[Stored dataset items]
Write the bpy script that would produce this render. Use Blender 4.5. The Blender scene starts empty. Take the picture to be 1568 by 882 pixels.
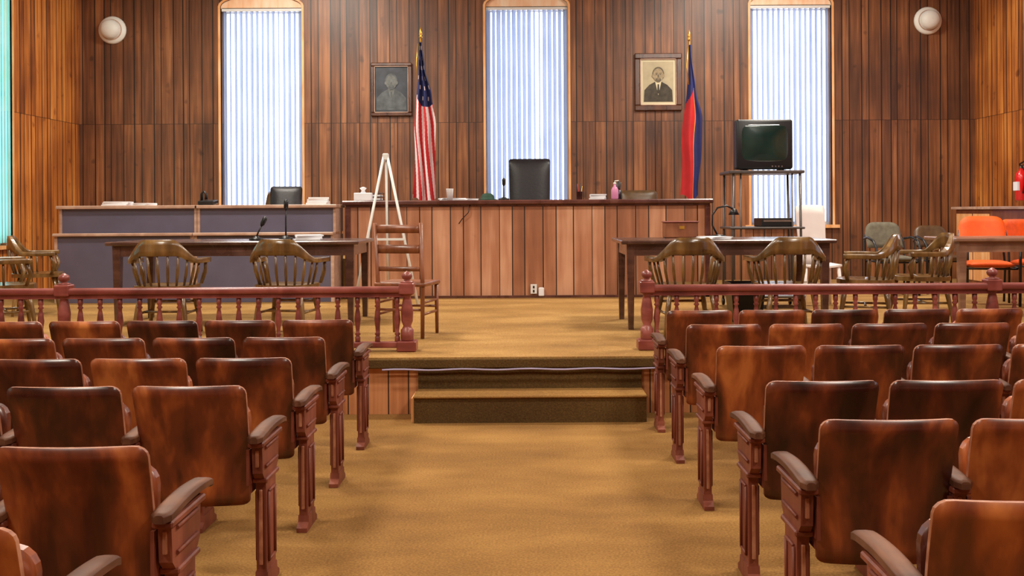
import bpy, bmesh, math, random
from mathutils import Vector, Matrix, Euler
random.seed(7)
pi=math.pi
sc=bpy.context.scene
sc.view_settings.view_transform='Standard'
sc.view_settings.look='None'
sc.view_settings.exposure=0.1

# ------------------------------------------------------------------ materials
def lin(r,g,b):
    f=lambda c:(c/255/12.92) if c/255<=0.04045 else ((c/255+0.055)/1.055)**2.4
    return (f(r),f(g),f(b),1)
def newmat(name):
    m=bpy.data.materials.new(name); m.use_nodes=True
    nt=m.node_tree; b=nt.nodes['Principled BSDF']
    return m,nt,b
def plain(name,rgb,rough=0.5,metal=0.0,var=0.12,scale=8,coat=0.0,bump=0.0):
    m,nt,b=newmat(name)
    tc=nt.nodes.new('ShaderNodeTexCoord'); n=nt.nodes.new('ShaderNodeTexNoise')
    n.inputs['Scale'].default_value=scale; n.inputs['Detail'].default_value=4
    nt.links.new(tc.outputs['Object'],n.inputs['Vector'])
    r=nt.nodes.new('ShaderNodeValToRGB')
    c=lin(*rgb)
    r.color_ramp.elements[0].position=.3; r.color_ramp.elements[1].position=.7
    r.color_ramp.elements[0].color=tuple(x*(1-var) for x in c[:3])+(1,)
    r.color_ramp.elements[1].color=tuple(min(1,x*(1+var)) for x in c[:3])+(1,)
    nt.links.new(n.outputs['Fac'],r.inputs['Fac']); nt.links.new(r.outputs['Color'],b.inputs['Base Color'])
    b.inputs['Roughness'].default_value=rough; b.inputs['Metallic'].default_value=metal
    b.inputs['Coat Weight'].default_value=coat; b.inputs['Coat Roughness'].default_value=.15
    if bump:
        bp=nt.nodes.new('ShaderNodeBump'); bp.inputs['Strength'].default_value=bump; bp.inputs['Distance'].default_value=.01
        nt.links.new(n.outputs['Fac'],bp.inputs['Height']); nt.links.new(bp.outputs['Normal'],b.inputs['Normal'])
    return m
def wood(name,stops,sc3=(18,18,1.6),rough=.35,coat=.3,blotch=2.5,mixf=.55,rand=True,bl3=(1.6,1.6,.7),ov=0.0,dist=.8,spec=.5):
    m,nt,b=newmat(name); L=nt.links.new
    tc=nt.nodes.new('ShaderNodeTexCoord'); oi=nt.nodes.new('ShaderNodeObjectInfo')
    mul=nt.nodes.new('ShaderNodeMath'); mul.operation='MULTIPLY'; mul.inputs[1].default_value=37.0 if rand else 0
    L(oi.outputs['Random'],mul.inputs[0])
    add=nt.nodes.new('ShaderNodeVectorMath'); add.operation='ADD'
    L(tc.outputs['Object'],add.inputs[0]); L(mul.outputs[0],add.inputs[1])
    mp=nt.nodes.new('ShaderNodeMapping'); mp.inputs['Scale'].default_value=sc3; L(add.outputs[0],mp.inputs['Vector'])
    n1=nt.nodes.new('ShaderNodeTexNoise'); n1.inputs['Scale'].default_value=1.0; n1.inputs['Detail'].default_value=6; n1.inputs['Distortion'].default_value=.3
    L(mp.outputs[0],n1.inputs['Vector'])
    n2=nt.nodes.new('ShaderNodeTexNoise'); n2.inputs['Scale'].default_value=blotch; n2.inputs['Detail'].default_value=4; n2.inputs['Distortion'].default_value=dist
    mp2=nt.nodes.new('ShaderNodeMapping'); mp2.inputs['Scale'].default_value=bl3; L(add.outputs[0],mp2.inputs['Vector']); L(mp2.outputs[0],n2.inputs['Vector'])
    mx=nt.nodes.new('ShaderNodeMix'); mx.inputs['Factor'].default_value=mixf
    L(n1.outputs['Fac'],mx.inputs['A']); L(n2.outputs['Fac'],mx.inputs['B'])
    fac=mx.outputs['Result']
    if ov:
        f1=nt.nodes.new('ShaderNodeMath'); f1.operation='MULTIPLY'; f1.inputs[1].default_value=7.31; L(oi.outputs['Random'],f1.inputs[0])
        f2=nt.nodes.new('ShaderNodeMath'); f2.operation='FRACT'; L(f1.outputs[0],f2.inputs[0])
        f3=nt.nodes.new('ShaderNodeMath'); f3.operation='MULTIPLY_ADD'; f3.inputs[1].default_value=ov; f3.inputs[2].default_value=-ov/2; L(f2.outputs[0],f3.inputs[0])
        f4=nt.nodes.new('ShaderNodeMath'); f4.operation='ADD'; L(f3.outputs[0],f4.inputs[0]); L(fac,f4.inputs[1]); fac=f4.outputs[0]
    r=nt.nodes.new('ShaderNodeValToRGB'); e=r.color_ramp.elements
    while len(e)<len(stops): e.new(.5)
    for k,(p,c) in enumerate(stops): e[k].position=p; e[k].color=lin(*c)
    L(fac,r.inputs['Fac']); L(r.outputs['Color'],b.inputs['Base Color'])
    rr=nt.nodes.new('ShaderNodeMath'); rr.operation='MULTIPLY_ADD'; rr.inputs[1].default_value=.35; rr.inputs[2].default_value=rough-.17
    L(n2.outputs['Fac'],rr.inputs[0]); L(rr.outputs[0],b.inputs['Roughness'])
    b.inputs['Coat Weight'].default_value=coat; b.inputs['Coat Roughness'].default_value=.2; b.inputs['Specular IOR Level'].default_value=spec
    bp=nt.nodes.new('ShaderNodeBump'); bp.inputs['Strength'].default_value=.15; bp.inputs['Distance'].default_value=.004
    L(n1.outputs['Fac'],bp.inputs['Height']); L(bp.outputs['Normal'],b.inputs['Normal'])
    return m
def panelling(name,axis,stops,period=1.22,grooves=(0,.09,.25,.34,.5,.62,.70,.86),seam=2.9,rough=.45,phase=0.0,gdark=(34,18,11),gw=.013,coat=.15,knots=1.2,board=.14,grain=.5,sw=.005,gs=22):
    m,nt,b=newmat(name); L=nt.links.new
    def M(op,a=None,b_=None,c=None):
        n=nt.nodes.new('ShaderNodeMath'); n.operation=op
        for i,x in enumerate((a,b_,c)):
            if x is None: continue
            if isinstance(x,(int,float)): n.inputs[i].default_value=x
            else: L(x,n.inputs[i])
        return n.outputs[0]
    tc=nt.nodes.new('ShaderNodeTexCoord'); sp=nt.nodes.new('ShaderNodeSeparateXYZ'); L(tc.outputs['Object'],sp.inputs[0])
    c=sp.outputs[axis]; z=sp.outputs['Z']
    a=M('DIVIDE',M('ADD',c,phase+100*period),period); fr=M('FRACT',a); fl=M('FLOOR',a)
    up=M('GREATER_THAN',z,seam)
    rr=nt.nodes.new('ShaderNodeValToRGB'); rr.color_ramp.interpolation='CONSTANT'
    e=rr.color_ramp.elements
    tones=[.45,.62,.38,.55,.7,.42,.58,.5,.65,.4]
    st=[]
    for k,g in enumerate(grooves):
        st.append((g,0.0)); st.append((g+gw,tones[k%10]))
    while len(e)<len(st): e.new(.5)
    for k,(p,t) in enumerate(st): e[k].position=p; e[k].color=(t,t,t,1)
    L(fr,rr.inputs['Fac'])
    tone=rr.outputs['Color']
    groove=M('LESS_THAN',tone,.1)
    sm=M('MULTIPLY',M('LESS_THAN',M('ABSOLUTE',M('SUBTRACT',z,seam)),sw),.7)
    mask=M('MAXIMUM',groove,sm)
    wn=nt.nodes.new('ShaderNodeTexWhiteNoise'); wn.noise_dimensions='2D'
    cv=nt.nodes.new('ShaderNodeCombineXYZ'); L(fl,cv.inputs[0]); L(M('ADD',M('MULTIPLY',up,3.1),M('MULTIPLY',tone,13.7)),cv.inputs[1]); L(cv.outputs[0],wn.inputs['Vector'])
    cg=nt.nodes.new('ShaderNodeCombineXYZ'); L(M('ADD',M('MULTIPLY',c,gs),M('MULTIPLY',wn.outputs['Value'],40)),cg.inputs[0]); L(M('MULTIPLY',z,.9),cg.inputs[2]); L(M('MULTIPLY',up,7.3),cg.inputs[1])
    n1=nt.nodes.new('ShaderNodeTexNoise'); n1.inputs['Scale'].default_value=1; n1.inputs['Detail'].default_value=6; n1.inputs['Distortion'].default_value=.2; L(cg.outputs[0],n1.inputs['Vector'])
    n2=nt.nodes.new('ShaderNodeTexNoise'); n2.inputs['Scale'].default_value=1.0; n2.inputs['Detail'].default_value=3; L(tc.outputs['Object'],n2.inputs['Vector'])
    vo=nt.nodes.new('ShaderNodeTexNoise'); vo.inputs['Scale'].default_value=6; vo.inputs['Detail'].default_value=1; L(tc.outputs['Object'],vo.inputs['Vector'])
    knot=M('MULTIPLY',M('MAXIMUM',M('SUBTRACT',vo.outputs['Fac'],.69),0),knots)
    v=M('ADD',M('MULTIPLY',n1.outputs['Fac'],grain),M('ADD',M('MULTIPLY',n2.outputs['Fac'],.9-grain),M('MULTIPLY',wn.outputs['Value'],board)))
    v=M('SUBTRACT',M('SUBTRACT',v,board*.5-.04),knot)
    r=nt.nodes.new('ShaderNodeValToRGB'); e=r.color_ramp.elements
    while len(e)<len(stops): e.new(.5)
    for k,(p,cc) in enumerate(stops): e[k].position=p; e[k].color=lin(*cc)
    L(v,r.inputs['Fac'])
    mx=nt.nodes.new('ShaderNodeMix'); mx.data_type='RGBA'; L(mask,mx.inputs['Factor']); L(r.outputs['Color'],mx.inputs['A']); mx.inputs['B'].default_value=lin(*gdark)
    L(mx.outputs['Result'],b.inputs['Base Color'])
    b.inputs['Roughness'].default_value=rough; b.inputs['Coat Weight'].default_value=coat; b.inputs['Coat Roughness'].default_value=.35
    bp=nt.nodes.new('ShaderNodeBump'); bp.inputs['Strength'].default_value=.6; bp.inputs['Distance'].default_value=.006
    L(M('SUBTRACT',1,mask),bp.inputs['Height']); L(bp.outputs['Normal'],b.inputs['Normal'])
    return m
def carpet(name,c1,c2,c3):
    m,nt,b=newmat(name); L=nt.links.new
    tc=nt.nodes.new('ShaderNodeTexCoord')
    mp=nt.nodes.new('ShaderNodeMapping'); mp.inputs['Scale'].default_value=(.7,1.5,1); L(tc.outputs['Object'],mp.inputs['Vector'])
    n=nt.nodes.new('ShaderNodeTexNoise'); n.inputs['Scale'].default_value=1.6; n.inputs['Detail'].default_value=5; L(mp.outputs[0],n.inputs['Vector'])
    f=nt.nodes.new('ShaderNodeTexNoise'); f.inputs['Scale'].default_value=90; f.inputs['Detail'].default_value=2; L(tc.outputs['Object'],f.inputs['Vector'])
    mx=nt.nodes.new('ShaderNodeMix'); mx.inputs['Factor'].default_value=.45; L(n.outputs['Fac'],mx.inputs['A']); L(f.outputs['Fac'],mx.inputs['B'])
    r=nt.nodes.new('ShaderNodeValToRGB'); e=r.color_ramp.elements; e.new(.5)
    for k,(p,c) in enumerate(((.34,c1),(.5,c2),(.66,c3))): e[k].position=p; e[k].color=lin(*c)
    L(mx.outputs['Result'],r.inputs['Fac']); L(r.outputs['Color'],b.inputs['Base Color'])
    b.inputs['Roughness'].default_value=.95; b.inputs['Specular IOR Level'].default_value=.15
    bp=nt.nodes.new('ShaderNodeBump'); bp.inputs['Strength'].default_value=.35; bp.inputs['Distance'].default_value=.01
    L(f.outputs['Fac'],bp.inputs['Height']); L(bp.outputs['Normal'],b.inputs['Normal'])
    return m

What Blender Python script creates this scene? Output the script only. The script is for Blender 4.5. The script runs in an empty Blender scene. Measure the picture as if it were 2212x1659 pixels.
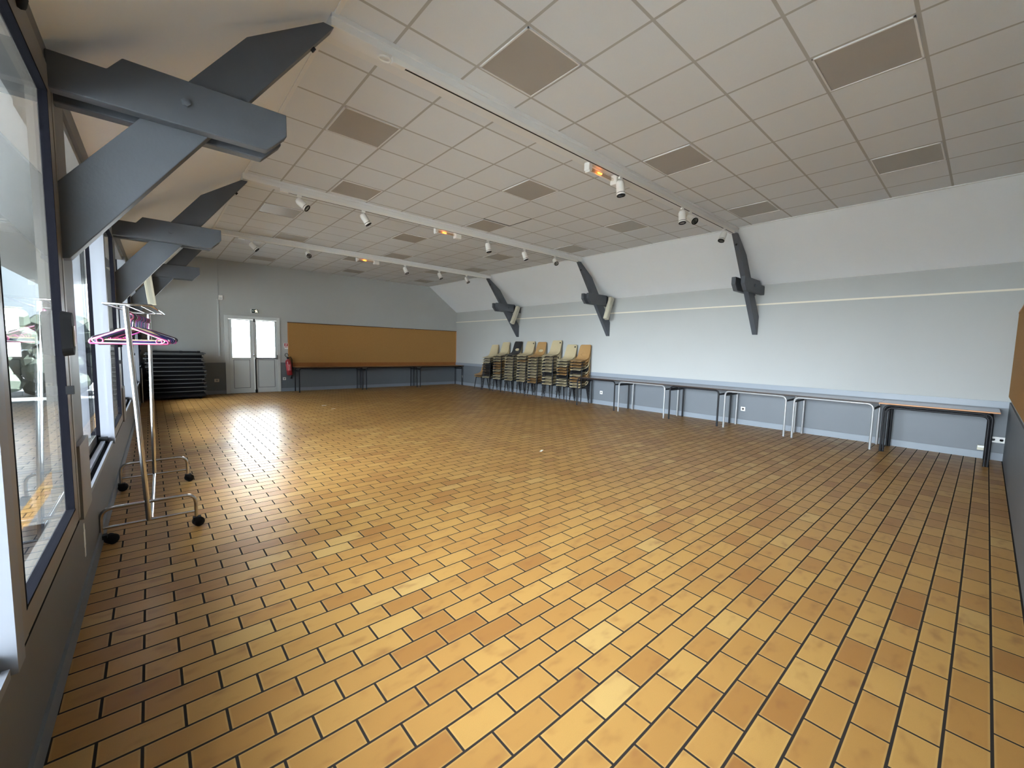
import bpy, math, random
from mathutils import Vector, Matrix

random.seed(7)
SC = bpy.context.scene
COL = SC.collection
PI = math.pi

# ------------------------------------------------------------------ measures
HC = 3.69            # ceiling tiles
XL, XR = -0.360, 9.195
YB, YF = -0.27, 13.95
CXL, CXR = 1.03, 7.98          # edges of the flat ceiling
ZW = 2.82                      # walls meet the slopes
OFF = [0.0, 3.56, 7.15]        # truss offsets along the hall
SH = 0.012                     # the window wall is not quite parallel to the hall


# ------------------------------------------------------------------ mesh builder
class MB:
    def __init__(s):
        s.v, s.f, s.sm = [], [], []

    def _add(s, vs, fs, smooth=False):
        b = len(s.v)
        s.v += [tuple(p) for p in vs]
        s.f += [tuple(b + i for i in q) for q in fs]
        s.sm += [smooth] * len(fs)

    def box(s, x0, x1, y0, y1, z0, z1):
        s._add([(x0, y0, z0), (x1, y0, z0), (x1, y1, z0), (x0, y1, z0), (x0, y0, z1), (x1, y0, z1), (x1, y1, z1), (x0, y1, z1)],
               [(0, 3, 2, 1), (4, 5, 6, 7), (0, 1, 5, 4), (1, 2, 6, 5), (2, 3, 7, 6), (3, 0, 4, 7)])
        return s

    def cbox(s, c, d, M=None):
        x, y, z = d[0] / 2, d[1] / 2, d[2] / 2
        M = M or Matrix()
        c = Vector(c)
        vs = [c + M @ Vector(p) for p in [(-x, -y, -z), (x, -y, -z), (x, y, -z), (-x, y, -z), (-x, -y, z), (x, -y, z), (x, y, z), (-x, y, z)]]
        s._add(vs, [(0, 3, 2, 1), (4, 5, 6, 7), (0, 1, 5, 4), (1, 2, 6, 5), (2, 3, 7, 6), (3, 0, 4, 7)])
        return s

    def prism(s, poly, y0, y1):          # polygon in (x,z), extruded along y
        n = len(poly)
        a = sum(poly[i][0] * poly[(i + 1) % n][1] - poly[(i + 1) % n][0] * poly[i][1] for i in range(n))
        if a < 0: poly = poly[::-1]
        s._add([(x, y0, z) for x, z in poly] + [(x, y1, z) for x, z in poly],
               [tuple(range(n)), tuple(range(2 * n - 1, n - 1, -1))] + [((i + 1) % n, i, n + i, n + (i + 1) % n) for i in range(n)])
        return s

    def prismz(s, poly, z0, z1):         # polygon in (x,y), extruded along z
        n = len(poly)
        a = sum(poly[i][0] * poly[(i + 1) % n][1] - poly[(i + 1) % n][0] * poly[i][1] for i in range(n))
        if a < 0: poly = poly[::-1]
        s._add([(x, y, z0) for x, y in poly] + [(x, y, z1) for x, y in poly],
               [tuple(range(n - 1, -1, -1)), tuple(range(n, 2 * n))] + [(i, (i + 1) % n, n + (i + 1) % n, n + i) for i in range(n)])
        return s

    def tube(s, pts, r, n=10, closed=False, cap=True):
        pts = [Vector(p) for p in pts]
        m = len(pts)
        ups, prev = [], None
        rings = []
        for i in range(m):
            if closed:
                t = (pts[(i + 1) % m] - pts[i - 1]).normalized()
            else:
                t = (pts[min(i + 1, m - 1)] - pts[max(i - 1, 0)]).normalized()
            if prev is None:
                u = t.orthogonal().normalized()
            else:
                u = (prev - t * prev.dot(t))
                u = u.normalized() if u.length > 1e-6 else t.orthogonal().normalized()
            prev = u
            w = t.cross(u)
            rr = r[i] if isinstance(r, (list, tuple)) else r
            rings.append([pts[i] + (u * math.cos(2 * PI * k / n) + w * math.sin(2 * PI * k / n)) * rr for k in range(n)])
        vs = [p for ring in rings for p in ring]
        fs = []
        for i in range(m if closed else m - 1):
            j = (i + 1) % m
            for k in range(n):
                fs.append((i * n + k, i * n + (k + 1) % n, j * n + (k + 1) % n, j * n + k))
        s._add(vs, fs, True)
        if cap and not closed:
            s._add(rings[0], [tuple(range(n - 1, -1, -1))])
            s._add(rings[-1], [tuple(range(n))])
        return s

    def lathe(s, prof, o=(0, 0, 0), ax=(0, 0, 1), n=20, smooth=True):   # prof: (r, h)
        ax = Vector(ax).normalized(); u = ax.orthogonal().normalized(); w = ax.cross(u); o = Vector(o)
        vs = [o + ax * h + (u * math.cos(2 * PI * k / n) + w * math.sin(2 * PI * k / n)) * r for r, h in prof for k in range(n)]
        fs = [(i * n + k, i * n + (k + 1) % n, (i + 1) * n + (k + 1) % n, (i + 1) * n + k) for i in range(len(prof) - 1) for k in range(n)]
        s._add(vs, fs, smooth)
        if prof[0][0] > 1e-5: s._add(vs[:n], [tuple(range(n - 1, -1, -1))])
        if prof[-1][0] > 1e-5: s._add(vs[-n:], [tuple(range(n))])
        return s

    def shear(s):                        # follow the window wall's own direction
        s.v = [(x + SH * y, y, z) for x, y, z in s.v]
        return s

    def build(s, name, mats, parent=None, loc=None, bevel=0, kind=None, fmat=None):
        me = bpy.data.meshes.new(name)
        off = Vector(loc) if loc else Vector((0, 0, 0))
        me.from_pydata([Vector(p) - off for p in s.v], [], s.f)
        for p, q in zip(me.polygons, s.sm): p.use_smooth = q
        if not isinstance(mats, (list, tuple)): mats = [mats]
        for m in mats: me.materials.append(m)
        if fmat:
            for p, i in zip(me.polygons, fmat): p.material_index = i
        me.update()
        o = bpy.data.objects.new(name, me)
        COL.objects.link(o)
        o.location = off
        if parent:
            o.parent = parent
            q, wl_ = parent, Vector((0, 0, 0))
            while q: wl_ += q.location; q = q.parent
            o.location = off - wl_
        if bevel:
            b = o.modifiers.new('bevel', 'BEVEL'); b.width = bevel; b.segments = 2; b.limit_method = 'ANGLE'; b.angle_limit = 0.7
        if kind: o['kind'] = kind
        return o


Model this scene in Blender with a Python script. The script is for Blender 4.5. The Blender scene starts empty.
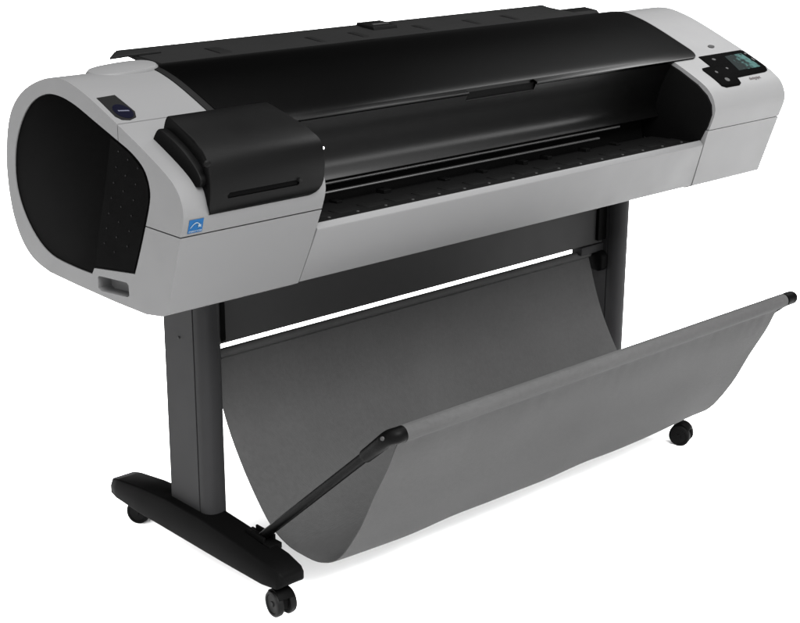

THE REQUEST:
Leave out any pictures and return exactly the lines from the beginning of the data through the line with "sc.view_settings.exposure=0.1", inclusive.

FULL SOLUTION:
Write the bpy script that would produce this render. Use Blender 4.5. The Blender scene starts empty. Take the picture to be 1568 by 882 pixels.
import bpy, bmesh, math, random
from mathutils import Vector, Matrix, Euler
random.seed(7)
pi=math.pi
sc=bpy.context.scene
sc.view_settings.view_transform='Standard'
sc.view_settings.look='None'
sc.view_settings.exposure=0.1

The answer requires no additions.